15 October
2004

A Tisket, A Tasket, I Lost My TCP Packet Part II

Doesn't Anyone Test Equipment Anymore?

Well, my Japanese datacenter manager story hit a bit of a nerve, with one reader asking "doesn't anyone test equpment anymore?" You're correct. This was the first question in this incident. Didn't anybody test anything? Yes, they did, as did the datacenter. Here's the continuing saga of A Tisket, a Tasket, I've Lost My TCP Packet direct from that datacenter manager.
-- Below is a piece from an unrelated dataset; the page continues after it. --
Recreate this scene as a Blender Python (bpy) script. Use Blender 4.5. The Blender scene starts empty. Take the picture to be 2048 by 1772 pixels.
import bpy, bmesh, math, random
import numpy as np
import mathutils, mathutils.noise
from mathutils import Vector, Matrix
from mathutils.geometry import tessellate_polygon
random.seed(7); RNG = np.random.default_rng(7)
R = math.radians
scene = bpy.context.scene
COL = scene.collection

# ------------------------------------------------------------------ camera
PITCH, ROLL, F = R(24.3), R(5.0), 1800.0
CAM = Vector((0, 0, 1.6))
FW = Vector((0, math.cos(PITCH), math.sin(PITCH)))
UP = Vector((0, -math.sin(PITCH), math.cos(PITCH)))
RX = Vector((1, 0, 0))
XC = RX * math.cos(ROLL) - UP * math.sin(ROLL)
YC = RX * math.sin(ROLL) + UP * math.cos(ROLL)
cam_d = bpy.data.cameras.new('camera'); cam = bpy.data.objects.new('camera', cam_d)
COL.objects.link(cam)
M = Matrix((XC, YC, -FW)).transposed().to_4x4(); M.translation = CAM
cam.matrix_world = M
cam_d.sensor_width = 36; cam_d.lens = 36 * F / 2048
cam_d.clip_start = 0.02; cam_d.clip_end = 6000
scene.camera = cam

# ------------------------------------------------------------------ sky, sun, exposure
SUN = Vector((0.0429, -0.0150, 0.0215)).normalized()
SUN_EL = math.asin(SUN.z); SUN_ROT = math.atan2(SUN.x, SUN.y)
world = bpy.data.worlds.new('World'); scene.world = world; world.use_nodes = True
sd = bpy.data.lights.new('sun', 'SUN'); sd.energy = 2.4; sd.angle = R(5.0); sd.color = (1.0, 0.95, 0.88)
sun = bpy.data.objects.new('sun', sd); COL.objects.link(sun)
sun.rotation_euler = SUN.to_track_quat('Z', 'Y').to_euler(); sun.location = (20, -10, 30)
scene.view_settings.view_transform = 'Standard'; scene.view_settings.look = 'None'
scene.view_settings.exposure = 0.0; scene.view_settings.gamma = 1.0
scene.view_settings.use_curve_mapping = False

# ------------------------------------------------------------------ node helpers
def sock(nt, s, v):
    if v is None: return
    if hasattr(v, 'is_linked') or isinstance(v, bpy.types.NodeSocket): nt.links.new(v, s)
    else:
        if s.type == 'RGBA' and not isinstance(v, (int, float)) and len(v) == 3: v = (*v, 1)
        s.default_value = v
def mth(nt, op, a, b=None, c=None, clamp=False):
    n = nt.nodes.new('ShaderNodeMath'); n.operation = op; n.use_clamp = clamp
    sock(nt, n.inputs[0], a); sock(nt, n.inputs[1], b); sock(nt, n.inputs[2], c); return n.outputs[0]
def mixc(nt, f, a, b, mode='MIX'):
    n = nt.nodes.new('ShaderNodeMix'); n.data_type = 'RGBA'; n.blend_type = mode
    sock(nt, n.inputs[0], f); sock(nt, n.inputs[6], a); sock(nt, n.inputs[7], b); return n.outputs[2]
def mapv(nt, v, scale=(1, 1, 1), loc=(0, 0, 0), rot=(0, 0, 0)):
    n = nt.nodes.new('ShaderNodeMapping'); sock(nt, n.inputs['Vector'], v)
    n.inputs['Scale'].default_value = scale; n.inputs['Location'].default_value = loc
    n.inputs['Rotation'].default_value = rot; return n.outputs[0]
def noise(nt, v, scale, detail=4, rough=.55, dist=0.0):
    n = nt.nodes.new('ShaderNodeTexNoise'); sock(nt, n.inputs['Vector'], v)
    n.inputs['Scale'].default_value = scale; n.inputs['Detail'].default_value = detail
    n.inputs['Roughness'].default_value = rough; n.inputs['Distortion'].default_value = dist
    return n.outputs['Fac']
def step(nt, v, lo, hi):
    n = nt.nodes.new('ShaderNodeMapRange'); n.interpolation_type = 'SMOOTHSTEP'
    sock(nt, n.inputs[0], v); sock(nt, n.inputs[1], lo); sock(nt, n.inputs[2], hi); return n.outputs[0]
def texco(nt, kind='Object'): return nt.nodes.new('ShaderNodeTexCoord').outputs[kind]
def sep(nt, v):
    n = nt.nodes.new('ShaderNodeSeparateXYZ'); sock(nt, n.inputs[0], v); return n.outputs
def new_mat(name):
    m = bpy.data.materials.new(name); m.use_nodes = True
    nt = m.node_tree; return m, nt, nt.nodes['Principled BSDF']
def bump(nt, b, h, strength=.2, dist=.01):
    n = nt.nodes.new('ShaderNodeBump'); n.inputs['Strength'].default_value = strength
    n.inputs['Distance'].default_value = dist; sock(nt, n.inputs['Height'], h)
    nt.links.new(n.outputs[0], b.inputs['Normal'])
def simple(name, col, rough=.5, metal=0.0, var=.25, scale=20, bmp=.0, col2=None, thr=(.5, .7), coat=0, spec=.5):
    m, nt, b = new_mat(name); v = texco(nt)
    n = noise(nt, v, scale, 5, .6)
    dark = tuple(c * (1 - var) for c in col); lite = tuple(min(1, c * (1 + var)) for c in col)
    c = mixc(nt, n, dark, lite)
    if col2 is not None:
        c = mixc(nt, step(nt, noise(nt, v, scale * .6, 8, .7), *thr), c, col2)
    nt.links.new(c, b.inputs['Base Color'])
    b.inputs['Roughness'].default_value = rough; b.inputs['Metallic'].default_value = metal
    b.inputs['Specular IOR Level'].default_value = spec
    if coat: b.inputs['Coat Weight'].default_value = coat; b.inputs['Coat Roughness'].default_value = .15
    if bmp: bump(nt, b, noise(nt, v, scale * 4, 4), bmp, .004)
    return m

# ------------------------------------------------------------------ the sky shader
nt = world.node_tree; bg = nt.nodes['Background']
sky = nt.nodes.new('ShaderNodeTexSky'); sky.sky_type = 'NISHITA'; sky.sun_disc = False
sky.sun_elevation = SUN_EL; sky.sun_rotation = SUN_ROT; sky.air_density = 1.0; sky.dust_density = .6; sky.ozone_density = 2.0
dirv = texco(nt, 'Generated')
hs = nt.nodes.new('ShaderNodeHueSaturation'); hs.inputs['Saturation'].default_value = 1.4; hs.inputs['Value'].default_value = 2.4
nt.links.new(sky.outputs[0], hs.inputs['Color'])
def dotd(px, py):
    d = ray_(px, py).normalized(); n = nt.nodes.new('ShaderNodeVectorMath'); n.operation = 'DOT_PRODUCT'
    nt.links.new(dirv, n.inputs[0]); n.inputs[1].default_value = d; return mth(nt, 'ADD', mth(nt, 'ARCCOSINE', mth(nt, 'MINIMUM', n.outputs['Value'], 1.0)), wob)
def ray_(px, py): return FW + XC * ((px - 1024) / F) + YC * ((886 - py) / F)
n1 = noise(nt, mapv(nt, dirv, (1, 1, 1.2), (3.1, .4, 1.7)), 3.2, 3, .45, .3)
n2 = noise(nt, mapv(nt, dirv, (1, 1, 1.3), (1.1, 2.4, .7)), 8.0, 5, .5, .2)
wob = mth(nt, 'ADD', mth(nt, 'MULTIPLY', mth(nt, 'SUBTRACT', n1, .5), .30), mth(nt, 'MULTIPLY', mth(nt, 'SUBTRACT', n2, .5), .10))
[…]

"Never got a straight answer (this is Japan), but we believe that it appeared fine on initial use, then degraded. The supposition among the datacenter support staff for the company (not the Ariake datacenter staff) was a defect that resulted in a soft error (like perhaps a weak component). Power off / power on - fine for a while. But as soon as we got under serious load, poof.


So it hit the first load day. And thereafter.


In the US, this would be sufficient grounds for replacement (once is enough), but because it appeared sporadic, and because the Ariake staff had already tested it and it was fine, they would not replace it. They presumed we were increasing their costs to force a cancellation of a contract (there was no intent to do this, but you can't get inside people's heads and argue with their fears easily). It's partly a cultural issue - the Japanese are very good on hard error situations, but don't take well to soft / sporadic situations in a damage control society because someone's going to get blamed, and that ruins careers.

In sum, they couldn't percieve it as damaging the quality. They in truth did not have the correct services in place to move a client from one floor of a datacenter to another (they were expanding) and the supplied LAN service was marginal for use on the interior of the 3 tier datacenter (like app server to database, because retransmission didn't really cost you much), but the problem was they used on tier 1 and that did make a major difference.


Sometimes you run into social situations where people get absolutely fixed on believing they have an adaquate situation. It was failing - but by then everyone was fixated on CYA. Yet the problem was very real. The site was one of the most popular in Japan. But it still was in Japan, and one has to play by the cards dealt - not the ones you'd prefer.


That's when the managers like me really earn their pay".